Written exercise:
Copy the lines below as they are; omit the images they contain.

Dataset content:
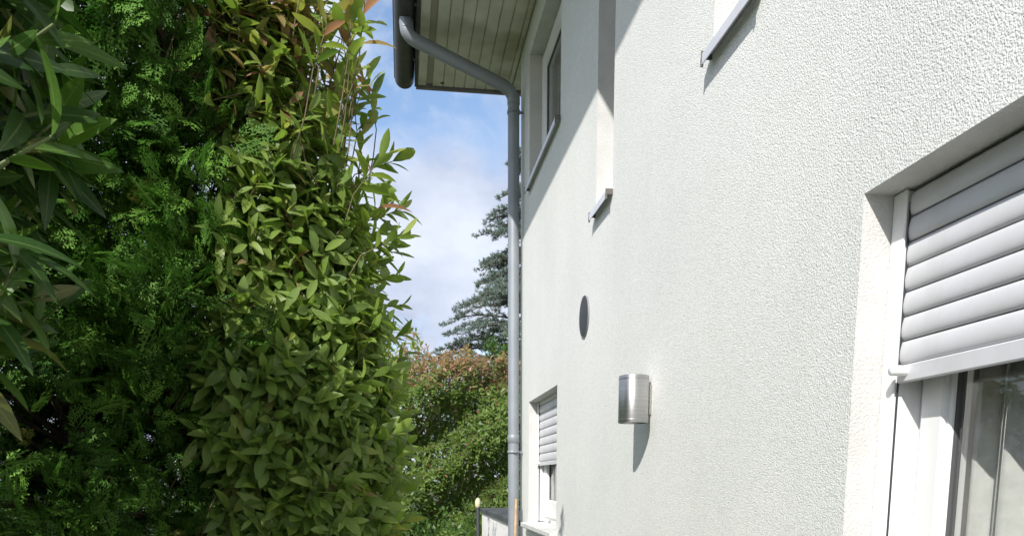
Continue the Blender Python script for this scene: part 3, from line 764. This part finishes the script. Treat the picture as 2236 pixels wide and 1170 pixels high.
while len(tp) < 620:
    x, y, z = rng.uniform(-1.9, -.62), rng.uniform(-3.2, 1.25), rng.uniform(-1.4, .6)
    if y > .75 and x > -.78: continue
    if y > .9 and z < .3 and x > -.95: continue
    q = np.array([x, y, z]) - patch; along = q @ sv
    if np.linalg.norm(q - sv * along) < .13: continue  # gap shaped along the sun ray so that sun reaches the thuja
    if -1.62 < x < -.85 and z < .3 and -2.9 < y < .9: continue
    tp.append((x, y, z + H)); dd.append(np.array([.4 if x > -1.2 else -.4, -.1, .7]) + rng.normal(0, .4, 3))
laurel('unseen_laurel_shade', (-1.25, -1, 0), np.array(tp), np.array(dd), 'unseen laurel hedge beside the viewer, added to shade the plants ahead', 0)  # out of view, added to keep sun off the lower plants

# ------------------------------------------------------------------ thuja
TH_V = [.05, .2, .35, .5, .65, .8, .93]
TH_T = [spray_template(100 + i, v) for i, v in enumerate(TH_V)]
rng = np.random.default_rng(14); P = []; Dd = []; Nn = []; S = []; vid = []; cl = []
hole = np.array([-.93, 1.9, .15])
while len(cl) < 460:
    x, z = rng.uniform(-1.6, -.36), rng.uniform(-.6, 1.32)
    lay = rng.random()
    yf = 2.02 + .06 * math.sin(x * 8 + z * 3) + .06 * math.sin(z * 7 - x * 5) + (.25 * (x + .74) + .6 * max(0, x + .52))
    y = yf + (.0 if lay < .7 else .25 if lay < .88 else .5)
    if x > -.42 + .06 * math.sin(z * 6) : continue
    if abs(x - hole[0]) < .07 and abs(z - hole[2]) < .12 and y < 2.3: continue
    cl.append((x, y, z))
for q in range(270):
    cl.append((rng.uniform(-1.9, -.72 if q % 3 else -.5), rng.uniform(2.5, 2.8), rng.uniform(-.75, 1.3 if q % 3 else .5)))
for q in range(90):
    cl.append((rng.uniform(-1.5, -.45), rng.uniform(2.55, 2.8), rng.uniform(-.8, .4)))
for q in range(110):
    cl.append((rng.uniform(-1.2, -.55), rng.uniform(2.5, 2.85), rng.uniform(.2, 1.4)))
for (x, y, z) in cl:
    cd = np.array([rng.normal(.25, .35), -.9, rng.normal(.1, .4)]); cd /= np.linalg.norm(cd); tone = rng.normal(0, .9)
    for k in range(int(rng.integers(13, 20))):
        d = unit(cd + rng.normal(0, .5, 3) + np.array([0, 0, -.1])); p = np.array([x, y, z + H]) + rng.normal(0, .05, 3)
        P.append(p); Dd.append(d); Nn.append(np.cross(d, np.array([.5, .1, .2]) + rng.normal(0, .6, 3))); S.append(rng.uniform(.065, .115)); vid.append(6 if rng.random() < .008 else int(np.clip(rng.normal(2.8 + tone, 1.2), 0, 5)))
th = tag(empty('thuja_hedge', (-.9, 2.4, 0)), 'dark green feathery thuja between the laurel and the photinia', 'hedge')
foliage(th, M['thuja'], TH_T, frames(np.array(P), np.array(Dd), np.array(Nn), np.array(S)), np.array(vid), 300, part='spray')
mb = MB()
for (x, y) in ((-.62, 2.42), (-.95, 2.45), (-1.3, 2.42)): mb.tube([(x, y, 0), (x + .02, y, 1.2), (x - .01, y + .02, 2.4), (x, y, 3.3)], [.05, .04, .028, .012], 9)
mb.build('trunk', M['bark'], th)
segs = []
for (x, y, z) in cl:
    a = np.array([x, y, z + H]); c0 = min((-.62, -.95, -1.3), key=lambda q: abs(q - x)); segs.append(([np.array([c0, 2.42, z + H - .12]), (a + np.array([c0, 2.42, z + H - .05])) / 2, a], [.008, .005, .003]))
twigs(th, segs, M['bark'], name='branches')

# ------------------------------------------------------------------ trees behind the house
def cedar(base, htop):
    r = np.random.default_rng(17); root = tag(empty('cedar_tree', base), 'blue grey cedar with drooping layered branches behind the downpipe', 'tree')
    mb = MB(); mb.tube([base, (base[0] + .05, base[1], htop * .5), (base[0], base[1], htop)], [.24, .16, .02], 10); mb.build('trunk', M['bark'], root)
    P = []; Dd = []; segs = []
    for k in range(190):
        h = r.uniform(2.6, htop - .3); t = h / htop
        reach = (4.1 * (1 - t) ** .9 + .25) * r.uniform(.72, 1.08); az = r.uniform(0, 6.283)
        o = np.array([base[0], base[1], h]); d = np.array([math.cos(az), math.sin(az), 0]); n_ = 8; pts = []
        up = r.uniform(.0, .65)
        for q in range(n_ + 1):
            u = q / n_; pts.append(o + d * reach * u + np.array([0, 0, reach * (up * u - (.25 + up * .6) * u * u)]) + r.normal(0, .02, 3))
        segs.append((pts, list(np.linspace(.035, .006, n_ + 1))))
        side = np.array([-d[1], d[0], 0])
        for q in range(2, n_ + 1):
            for s in (-1, 1):
                for _ in range(2):
                    L_ = reach * .28 * (1.15 - q / n_ * .75) * r.uniform(.5, 1.2); e = unit(d * .75 + side * s * r.uniform(.4, 1) + np.array([0, 0, r.uniform(-.35, .15)])); a = pts[q] + (pts[q - 1] - pts[q]) * r.random()
                    segs.append(([a, a + e * L_], [.006, .003]))
                    for w_ in range(int(max(2, L_ / .045))):
                        P.append(a + e * L_ * (w_ + .5) / max(2, L_ / .045) + r.normal(0, .015, 3)); Dd.append(e + np.array([0, 0, .4]) + r.normal(0, .4, 3))
    P = np.array(P); Dd = np.array(Dd); T = [tuft_template(50 + i, v) for i, v in enumerate((.05, .25, .45, .6, .8, 1.0))]
    foliage(root, M['cedar'], T, frames(P, Dd, r.normal(size=P.shape), r.uniform(.085, .13, len(P))), r.integers(0, 6, len(P)), 0, rest='crown')
    twigs(root, segs, M['bark'], name='branches', seg=4)
cedar((3.25, 20.0, 0), 9.8)
def tree(name, base, htop, c, rad, n, label, seed, size, m='broad'):
    r = np.random.default_rng(seed); root = tag(empty(name, base), label, 'tree')
    mb = MB(); mb.tube([base, (base[0] + .03, base[1], htop * .6), (c[0], c[1], c[2])], [.12, .08, .03], 8); mb.build('trunk', M['bark'], root)
    cen = np.array(c) + unit(r.normal(size=(40, 3))) * (r.random((40, 1)) ** .4) * np.array(rad)
    i = r.integers(0, 40, n); P = cen[i] + r.normal(0, .14, (n, 3)) * np.array(rad)
    T = [leaf_template(.5, .2, .15, .1, v, rows=(0, .45, 1)) for v in (.05, .2, .35, .5, .65, .8, .95)]
    foliage(root, M[m], T, frames(P, r.normal(size=(n, 3)), np.array([0, 0, 1]) + r.normal(0, .6, (n, 3)), size * r.uniform(.7, 1.2, n)), r.integers(0, 7, n), 0, rest='crown')
    twigs(root, [([np.array([base[0], base[1], htop * .5]), q], [.03, .008]) for q in cen], M['bark'], name='branches')
tree('garden_tree', (2.1, 15.5, 0), 4.0, (2.1, 15.5, 3.75), (.55, .6, .6), 3000, 'light green leafy tree under the cedar', 41, .085)
tree('cypress_tree', (2.45, 29.0, 0), 6.4, (2.45, 29.0, 5.6), (.17, .17, 1.1), 1600, 'small dark conifer top far behind the hedge', 42, .07, 'thuja')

The answer:
Continue the Blender Python script for this scene: part 3, from line 764. This part finishes the script. Treat the picture as 2236 pixels wide and 1170 pixels high.
while len(tp) < 620:
    x, y, z = rng.uniform(-1.9, -.62), rng.uniform(-3.2, 1.25), rng.uniform(-1.4, .6)
    if y > .75 and x > -.78: continue
    if y > .9 and z < .3 and x > -.95: continue
    q = np.array([x, y, z]) - patch; along = q @ sv
    if np.linalg.norm(q - sv * along) < .13: continue  # gap shaped along the sun ray so that sun reaches the thuja
    if -1.62 < x < -.85 and z < .3 and -2.9 < y < .9: continue
    tp.append((x, y, z + H)); dd.append(np.array([.4 if x > -1.2 else -.4, -.1, .7]) + rng.normal(0, .4, 3))
laurel('unseen_laurel_shade', (-1.25, -1, 0), np.array(tp), np.array(dd), 'unseen laurel hedge beside the viewer, added to shade the plants ahead', 0)  # out of view, added to keep sun off the lower plants

# ------------------------------------------------------------------ thuja
TH_V = [.05, .2, .35, .5, .65, .8, .93]
TH_T = [spray_template(100 + i, v) for i, v in enumerate(TH_V)]
rng = np.random.default_rng(14); P = []; Dd = []; Nn = []; S = []; vid = []; cl = []
hole = np.array([-.93, 1.9, .15])
while len(cl) < 460:
    x, z = rng.uniform(-1.6, -.36), rng.uniform(-.6, 1.32)
    lay = rng.random()
    yf = 2.02 + .06 * math.sin(x * 8 + z * 3) + .06 * math.sin(z * 7 - x * 5) + (.25 * (x + .74) + .6 * max(0, x + .52))
    y = yf + (.0 if lay < .7 else .25 if lay < .88 else .5)
    if x > -.42 + .06 * math.sin(z * 6) : continue
    if abs(x - hole[0]) < .07 and abs(z - hole[2]) < .12 and y < 2.3: continue
    cl.append((x, y, z))
for q in range(270):
    cl.append((rng.uniform(-1.9, -.72 if q % 3 else -.5), rng.uniform(2.5, 2.8), rng.uniform(-.75, 1.3 if q % 3 else .5)))
for q in range(90):
    cl.append((rng.uniform(-1.5, -.45), rng.uniform(2.55, 2.8), rng.uniform(-.8, .4)))
for q in range(110):
    cl.append((rng.uniform(-1.2, -.55), rng.uniform(2.5, 2.85), rng.uniform(.2, 1.4)))
for (x, y, z) in cl:
    cd = np.array([rng.normal(.25, .35), -.9, rng.normal(.1, .4)]); cd /= np.linalg.norm(cd); tone = rng.normal(0, .9)
    for k in range(int(rng.integers(13, 20))):
        d = unit(cd + rng.normal(0, .5, 3) + np.array([0, 0, -.1])); p = np.array([x, y, z + H]) + rng.normal(0, .05, 3)
        P.append(p); Dd.append(d); Nn.append(np.cross(d, np.array([.5, .1, .2]) + rng.normal(0, .6, 3))); S.append(rng.uniform(.065, .115)); vid.append(6 if rng.random() < .008 else int(np.clip(rng.normal(2.8 + tone, 1.2), 0, 5)))
th = tag(empty('thuja_hedge', (-.9, 2.4, 0)), 'dark green feathery thuja between the laurel and the photinia', 'hedge')
foliage(th, M['thuja'], TH_T, frames(np.array(P), np.array(Dd), np.array(Nn), np.array(S)), np.array(vid), 300, part='spray')
mb = MB()
for (x, y) in ((-.62, 2.42), (-.95, 2.45), (-1.3, 2.42)): mb.tube([(x, y, 0), (x + .02, y, 1.2), (x - .01, y + .02, 2.4), (x, y, 3.3)], [.05, .04, .028, .012], 9)
mb.build('trunk', M['bark'], th)
segs = []
for (x, y, z) in cl:
    a = np.array([x, y, z + H]); c0 = min((-.62, -.95, -1.3), key=lambda q: abs(q - x)); segs.append(([np.array([c0, 2.42, z + H - .12]), (a + np.array([c0, 2.42, z + H - .05])) / 2, a], [.008, .005, .003]))
twigs(th, segs, M['bark'], name='branches')

# ------------------------------------------------------------------ trees behind the house
def cedar(base, htop):
    r = np.random.default_rng(17); root = tag(empty('cedar_tree', base), 'blue grey cedar with drooping layered branches behind the downpipe', 'tree')
    mb = MB(); mb.tube([base, (base[0] + .05, base[1], htop * .5), (base[0], base[1], htop)], [.24, .16, .02], 10); mb.build('trunk', M['bark'], root)
    P = []; Dd = []; segs = []
    for k in range(190):
        h = r.uniform(2.6, htop - .3); t = h / htop
        reach = (4.1 * (1 - t) ** .9 + .25) * r.uniform(.72, 1.08); az = r.uniform(0, 6.283)
        o = np.array([base[0], base[1], h]); d = np.array([math.cos(az), math.sin(az), 0]); n_ = 8; pts = []
        up = r.uniform(.0, .65)
        for q in range(n_ + 1):
            u = q / n_; pts.append(o + d * reach * u + np.array([0, 0, reach * (up * u - (.25 + up * .6) * u * u)]) + r.normal(0, .02, 3))
        segs.append((pts, list(np.linspace(.035, .006, n_ + 1))))
        side = np.array([-d[1], d[0], 0])
        for q in range(2, n_ + 1):
            for s in (-1, 1):
                for _ in range(2):
                    L_ = reach * .28 * (1.15 - q / n_ * .75) * r.uniform(.5, 1.2); e = unit(d * .75 + side * s * r.uniform(.4, 1) + np.array([0, 0, r.uniform(-.35, .15)])); a = pts[q] + (pts[q - 1] - pts[q]) * r.random()
                    segs.append(([a, a + e * L_], [.006, .003]))
                    for w_ in range(int(max(2, L_ / .045))):
                        P.append(a + e * L_ * (w_ + .5) / max(2, L_ / .045) + r.normal(0, .015, 3)); Dd.append(e + np.array([0, 0, .4]) + r.normal(0, .4, 3))
    P = np.array(P); Dd = np.array(Dd); T = [tuft_template(50 + i, v) for i, v in enumerate((.05, .25, .45, .6, .8, 1.0))]
    foliage(root, M['cedar'], T, frames(P, Dd, r.normal(size=P.shape), r.uniform(.085, .13, len(P))), r.integers(0, 6, len(P)), 0, rest='crown')
    twigs(root, segs, M['bark'], name='branches', seg=4)
cedar((3.25, 20.0, 0), 9.8)
def tree(name, base, htop, c, rad, n, label, seed, size, m='broad'):
    r = np.random.default_rng(seed); root = tag(empty(name, base), label, 'tree')
    mb = MB(); mb.tube([base, (base[0] + .03, base[1], htop * .6), (c[0], c[1], c[2])], [.12, .08, .03], 8); mb.build('trunk', M['bark'], root)
    cen = np.array(c) + unit(r.normal(size=(40, 3))) * (r.random((40, 1)) ** .4) * np.array(rad)
    i = r.integers(0, 40, n); P = cen[i] + r.normal(0, .14, (n, 3)) * np.array(rad)
    T = [leaf_template(.5, .2, .15, .1, v, rows=(0, .45, 1)) for v in (.05, .2, .35, .5, .65, .8, .95)]
    foliage(root, M[m], T, frames(P, r.normal(size=(n, 3)), np.array([0, 0, 1]) + r.normal(0, .6, (n, 3)), size * r.uniform(.7, 1.2, n)), r.integers(0, 7, n), 0, rest='crown')
    twigs(root, [([np.array([base[0], base[1], htop * .5]), q], [.03, .008]) for q in cen], M['bark'], name='branches')
tree('garden_tree', (2.1, 15.5, 0), 4.0, (2.1, 15.5, 3.75), (.55, .6, .6), 3000, 'light green leafy tree under the cedar', 41, .085)
tree('cypress_tree', (2.45, 29.0, 0), 6.4, (2.45, 29.0, 5.6), (.17, .17, 1.1), 1600, 'small dark conifer top far behind the hedge', 42, .07, 'thuja')